◆ **Do this**:
Scan the entries below. List each line with "script".

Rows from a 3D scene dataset
--
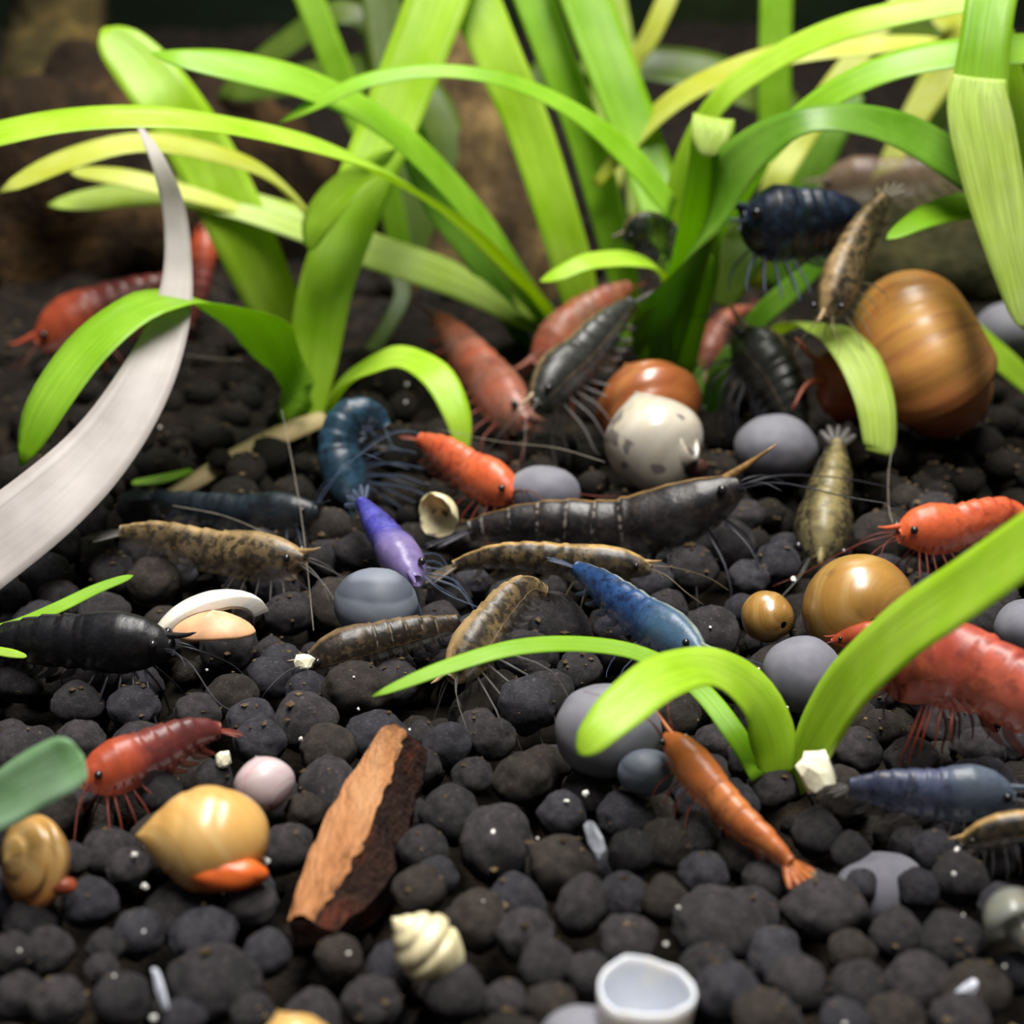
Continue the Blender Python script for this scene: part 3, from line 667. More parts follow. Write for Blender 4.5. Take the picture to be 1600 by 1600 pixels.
def chip(name, label, px, py, d, rx, ry, mat, seed, group=None, cat='chip', tilt=0.0):
    v, f = ico(2); r = random.Random(seed); c = P(px, py, d)
    v = np.sign(v)*np.abs(v)**.8
    s = np.array([1 + .35*noise.noise(Vector(x)*1.7 + Vector((seed, 2, 3))) for x in v]); v = v*s[:, None]
    ca, sa = math.cos(tilt), math.sin(tilt)
    ax = np.array([ca*RT + sa*UP, -sa*RT + ca*UP, -FW])
    W = c + (v*np.array([rx, ry, min(rx, ry)*.7])*d/FPX) @ ax
    o = obj(name, W, f, mat, loc=c - np.array([0, 0, ry*d/FPX]), smooth=False); return tag(o, label, cat, group)
CHIPM = plain('chip_cream', lin(250, 240, 205), .5); CHIPW = plain('chip_white', lin(206, 210, 222), .35); GRIT = plain('grit_white', lin(236, 232, 224), .2, spec=.7)
chip('shell_chip', 'cream chip standing at the foot of the foreground plant', 1276, 1206, D(1235)-.35, 27, 33, CHIPM, 3, tilt=.2)
chip('shell_chip', 'bluish white chip wedged between pellets below the pale boulder', 930, 1313, D(1330), 13, 30, CHIPW, 5, tilt=.35)
chip('shell_chip', 'thin white sliver leaning on the widest pellet at lower left', 250, 1545, D(1575), 7, 36, CHIPW, 8, tilt=.3)
chip('shell_chip', 'white splinter among the pellets at the lower right corner', 1512, 1545, D(1552), 20, 10, CHIPW, 11, tilt=.6)
chip('shell_chip', 'small pale pebble chip beside the red shrimp tail at left', 348, 1186, D(1196), 12, 13, CHIPM, 21)
chip('shell_chip', 'tiny yellow white chip at the bow of the mottled shrimp', 475, 1035, D(1045), 16, 12, CHIPM, 23)

# pale stones
def pebble(label, px, py, d, rx, ry, mat=PEBBLE, seed=1, free=True):
    v, f = lump(4, .06, 1.1, seed); c = P(px, py, d)
    W = c + (v*np.array([rx, ry, (rx+ry)/2])*d/FPX) @ CAMAX
    r = max(rx, ry)*d/FPX
    o = obj('grey_pebble', W, f, mat, loc=c - np.array([0, 0, ry*d/FPX])); OBST.append((c, r*(.95 if free else .45))); return tag(o, label, 'pebble')
pebble('grey rounded pebble between the red shrimp and the black one', 848, 772, D(800), 60, 46, seed=2)
pebble('striped bluish grey pebble under the head of the violet shrimp', 588, 948, D(985), 66, 62, STRIPED, 3)
pebble('largest pale grey pebble, under the tip of the foreground leaf', 948, 1142, D(1190), 84, 74, seed=4)
pebble('smooth pale grey pebble left of the long foreground blade', 1254, 1055, D(1090), 62, 60, seed=5)
pebble('blurred grey pebble near the rostrum of the long black shrimp', 1212, 700, D(730), 66, 52, seed=6)
pebble('buried pale pebble peeping out between pellets at lower right', 1380, 1394, D(1384)+.42, 74, 62, seed=7, free=False)
pebble('grey pebble at the right edge above the big red shrimp', 1606, 984, D(1010), 52, 48, seed=8)
pebble('grey pebble at the bottom edge beside the white broken shell', 908, 1622, D(1660), 66, 48, seed=9)
pebble('bluish pebble beside the orange shrimp', 1010, 1206, D(1232), 46, 36, STRIPED, 10)
pebble('dim grey pebble at the right rear beside the largest snail', 1580, 520, D(600)+1, 60, 50, seed=11)

# bark piece
def bark():
    s = catmull([(614, 1142, D(1215), 44), (592, 1190, D(1240), 60), (560, 1250, D(1290), 74), (530, 1320, D(1350), 82), (498, 1385, D(1400), 66), (470, 1440, D(1440), 40)], 40)
    top, side = [], []
    n = len(s); V, U, F = [], [], []; M = 10
    base = P(545, 1400, D(1400))
    for i, (a, b, d, w_) in enumerate(s):
        hw = w_*d/FPX*.5
        for k in range(M):
            x = -1 + 2*k/(M-1)
            e = (.42 if x > .7 else .16)*(noise.noise(Vector((i*.55, 2, 3))) - .2)*(1 if abs(x) > .7 else .3)
            p = P(a, b, d) + RT*hw*(x + (e if x > .5 else 0)) + np.array([0, 0, 1])*(.05*(1-x*x) + .03*noise.noise(Vector((i*.3, x*3, 7))))
            V.append(p); U.append((i/n, k/M))
    for i in range(n-1):
        for k in range(M-1):
            F.append((i*M+k, i*M+k+1, (i+1)*M+k+1, (i+1)*M+k))
    topg = (V, F, U)
    Vb, Fb, Ub = [], [], []
    for i, (a, b, d, w_) in enumerate(s):
        hw = w_*d/FPX*.5; c = P(a, b, d)
        dep = .18 + .42*math.sin(math.pi*min(1, (i+4)/n))
        pr = [c - RT*hw*.98 + np.array([0, 0, -.01]), c + RT*hw*.92 + np.array([0, 0, -.01]),
              c + RT*(hw*1.0 + .13 + .05*noise.noise(Vector((i*.3, 0, 5)))) + np.array([0, .02, -dep*.5]),
              c + RT*(hw*.9 + .10) + np.array([0, .02, -dep]), c - RT*hw*.7 + np.array([0, .02, -dep])]
        for k, p in enumerate(pr): Vb.append(p); Ub.append((i/n, k/5))
    for i in range(n-1):
        for k in range(5):
            k2 = (k+1) % 5; Fb.append((i*5+k, i*5+k2, (i+1)*5+k2, (i+1)*5+k))
    Fb.append((4, 3, 2, 1, 0)); Fb.append(tuple((n-1)*5+k for k in range(5)))
    r = thing('bark_piece', 'broken bark piece with a tan top and dark broken side, in the foreground', 'wood', base)
    obj('core', Vb, Fb, wood_mat('bark_dark', lin(32, 25, 24), lin(56, 38, 32), lin(112, 56, 36), 2.5, (1, 1, 1)), r, uvs=Ub, smooth=False)
    obj('outer_face', *topg[:2], wood_mat('bark_tan', lin(150, 96, 58), lin(192, 134, 90), lin(206, 158, 116), 1.6, (3, .6, 1)), r, uvs=topg[2])
    for i in range(4, 36, 4): OBST.append((P(s[i, 0]+20, s[i, 1]+30, s[i, 2]), .26))
bark()

# ------------------------------------------------------------------ shrimp
PT = np.array([0, .05, .12, .22, .32, .40, .52, .62, .72, .80, .88, .94])
PH = np.array([.28, .56, .82, 1.0, .99, .88, .84, .76, .63, .48, .34, .26])
def shrimp(label, spine, h_px, dorsal, mat, limb, legs=True, ant=1.0, tailw=1.0, width=.72, rost=.20, legdir=None, feel=None, eye=True, leglen=1.0, swim=True, fan=True, name='shrimp'):
    """spine: (px, py, depth) rows from the front of the head to the end of the tail fan; dorsal: direction of the back (right, up, towards viewer)"""
    s = catmull(spine, 72); C = np.array([P(*r) for r in s]); seglen = np.linalg.norm(np.diff(C, axis=0), axis=1)
    t = np.concatenate([[0], np.cumsum(seglen)]); L = t[-1]; t = t/L
    dm = float(np.mean(s[:, 2])); H = h_px*dm/FPX
    dv = cv(*dorsal)
    T = np.gradient(C, axis=0); T = T/np.linalg.norm(T, axis=1)[:, None]
    # dorsal direction turns with the bend of the spine
    Dd = []; ref = dv - T[len(T)//2]*np.dot(dv, T[len(T)//2]); ref = nrm(ref)
    mid = len(T)//2; frames = [None]*len(T); frames[mid] = ref
    for i in range(mid+1, len(T)): r = frames[i-1]; frames[i] = nrm(r - T[i]*np.dot(r, T[i]))
    for i in range(mid-1, -1, -1): r = frames[i+1]; frames[i] = nrm(r - T[i]*np.dot(r, T[i]))
    Dd = np.array(frames); Lt = np.cross(T, Dd)
    base = C[int(len(C)*.3)] - np.array([0, 0, H*.5])
    root = thing(name, label, 'shrimp', base)
    at = lambda q: int(np.clip(np.searchsorted(t, q), 0, len(t)-1))
    V, F, U = [], [], []; S = 18
    keep = [i for i in range(len(t)) if t[i] <= .90]
    for i in keep:
        hh = np.interp(t[i], PT, PH)*H*.5
        if t[i] > .38:                           # overlapping rings of the abdomen
            fr = ((t[i]-.40)/.088) % 1.0; hh *= 1 + .09*fr - .03
        wd = hh*(width + (.06 if t[i] < .36 else 0))
        for k in range(S):
            a = 2*math.pi*k/S; y = math.sin(a); x = math.cos(a)
            yy = y if y > 0 else y*(.95)
            flat = 1.0 if y > -.2 else (1 - .12*(-y))
            V.append(C[i] + Dd[i]*hh*yy + Lt[i]*wd*x*flat); U.append((t[i], k/S))
    n = len(keep)
    for i in range(n-1):
        for k in range(S):
            k2 = (k+1) % S; F.append((i*S+k, i*S+k2, (i+1)*S+k2, (i+1)*S+k))
    F.append(tuple(range(S))); F.append(tuple((n-1)*S+k for k in range(S))[::-1])
    hd, hl, ht = Dd[0], Lt[0], -T[0]
    # rostrum grows from the front of the carapace
    if rost:
        b = C[at(.05)] + Dd[at(.05)]*H*.16
        rp = [b - ht*H*.10, b + ht*H*.35 + hd*H*.05, b + ht*H*(.30 + rost*1.25) + hd*H*.12]
        g = tube(catmull(rp, 8), np.linspace(.085*H*(1.2 if rost > .5 else .8), .010*H, 8), 8)
        o_ = len(V); V += g[0]; U += [(0.02, .25)]*len(g[0]); F += [tuple(q+o_ for q in f_) for f_ in g[1]]
    obj('body', V, F, mat, root, uvs=U)
    if fan:
        e = keep[-1]; c = C[e]; td = T[e]; V, F, U = [], [], []; ln = L*.14
        for an, le, wi in ((0, 1.0, .16), (.35, 1.0, .20), (-.35, 1.0, .20), (.72, .88, .22), (-.72, .88, .22)):
            dr = nrm(td*math.cos(an*tailw) + Lt[e]*math.sin(an*tailw)); sd = nrm(np.cross(Dd[e], dr)); o_ = len(V); rows = 8
            for i in range(rows):
                q = i/(rows-1); wv = wi*ln*math.sin(math.pi*(.12 + .80*q))**.6
                cc = c - td*ln*.10 + dr*ln*le*1.15*q - Dd[e]*ln*.10*q*q
                for x, z in ((-1, 0), (0, .03), (1, 0), (0, -.03)):
                    V.append(cc + sd*wv*x + Dd[e]*z*ln); U.append((.95, .5))
            for i in range(rows-1):
                for k in range(4):
                    k2 = (k+1) % 4; F.append((o_+i*4+k, o_+i*4+k2, o_+(i+1)*4+k2, o_+(i+1)*4+k))
            F.append((o_, o_+1, o_+2, o_+3)); F.append((o_+(rows-1)*4+3, o_+(rows-1)*4+2, o_+(rows-1)*4+1, o_+(rows-1)*4))
        obj('tail_fan', V, F, limb if fan != 'body' else mat, root, uvs=U)
    if eye:
        for sg in (-1, 1):
            i = at(.06); ec = C[i] + Dd[i]*H*.12 + Lt[i]*sg*H*.30*width*1.35 + ht*H*.03
            v, f = ico(2); obj('eye', ec + v*H*.075, f, EYE, root)
    r = random.Random(int(spine[0][0]*7 + spine[0][1]))
    down = np.array([0, 0, -1.0]) if legdir is None else cv(*legdir)
    if legs:
        for sg in (-1, 1):
            for k in range(5):
                i = at(.10 + .055*k); o_ = C[i] - Dd[i]*H*.36 + Lt[i]*sg*H*.14
                fwd = ht*(.45 - .22*k); ll = H*leglen*(.85 + .25*r.random())
                k1 = o_ + (down*.25 - Dd[i]*.35 + Lt[i]*sg*.45 + fwd*.7)*ll*.75
                k2 = k1 + (down*.65 + Lt[i]*sg*.15 + fwd*.5)*ll*.6
                k3 = k2 + (down*.45 - fwd*.2 + Lt[i]*sg*.05)*ll*.35
                g = tube(catmull([o_, k1, k2, k3], 9), np.linspace(.026*H, .009*H, 9), 5)
                obj('leg', g[0], g[1], limb, root, uvs=g[2])
    if swim:
        for k in range(5):
            i = at(.44 + .08*k); o_ = C[i] - Dd[i]*np.interp(t[i], PT, PH)*H*.42
            p = [o_, o_ + (-Dd[i]*.8 + T[i]*.45)*H*.16, o_ + (-Dd[i]*.8 + T[i]*1.0)*H*.30]
            g = tube(catmull(p, 6), np.array([.05, .07, .075, .06, .045, .015])*H, 6)
            obj('swimmeret', g[0], g[1], limb, root, uvs=g[2])
    if ant:
        for sg in (-1, 1):
            b = C[at(.03)] + Lt[0]*sg*H*.12
            for long_ in (0, 1):
                le = L*(.30 + .55*long_)*ant*(.8 + .4*r.random())
                q = ht if feel is None else cv(*feel)
                p = [b, b + (q*.30 + Dd[0]*(.12 - .10*long_) + Lt[0]*sg*.08)*le, b + (q*.65 + Lt[0]*sg*(.2 + .1*long_) + Dd[0]*(.1 - .2*long_))*le,
                     b + (q*.9 + Lt[0]*sg*.35 - Dd[0]*(.1 + .3*long_*r.random()))*le]
                rr = max(.006, .018*H)
                g = tube(catmull(p, 14), np.linspace(rr, rr*.4, 14), 4)
                obj('antenna', g[0], g[1], limb, root, uvs=g[2])
    for q in range(0, len(keep), 10):
        OBST.append((C[q] - np.array([0, 0, .02]), np.interp(t[q], PT, PH)*H*.42))
    return root

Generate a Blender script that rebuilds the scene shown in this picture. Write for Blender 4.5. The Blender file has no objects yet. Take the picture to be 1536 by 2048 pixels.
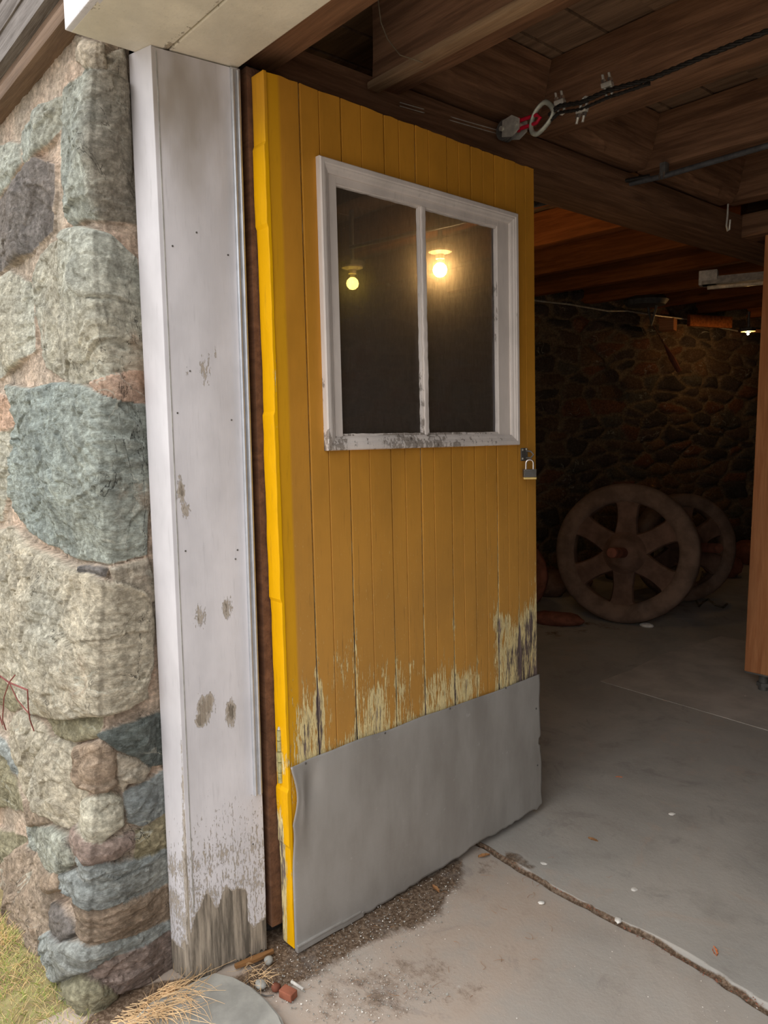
--
◆ **Final answer**:
Continue the Blender Python script for this scene: part 3, from line 667. More parts follow. Write for Blender 4.5. Take the picture to be 1600 by 1600 pixels.
Generate a Blender script that rebuilds the scene shown in this picture. Write for Blender 4.5. The Blender file has no objects yet. Take the picture to be 1536 by 2048 pixels.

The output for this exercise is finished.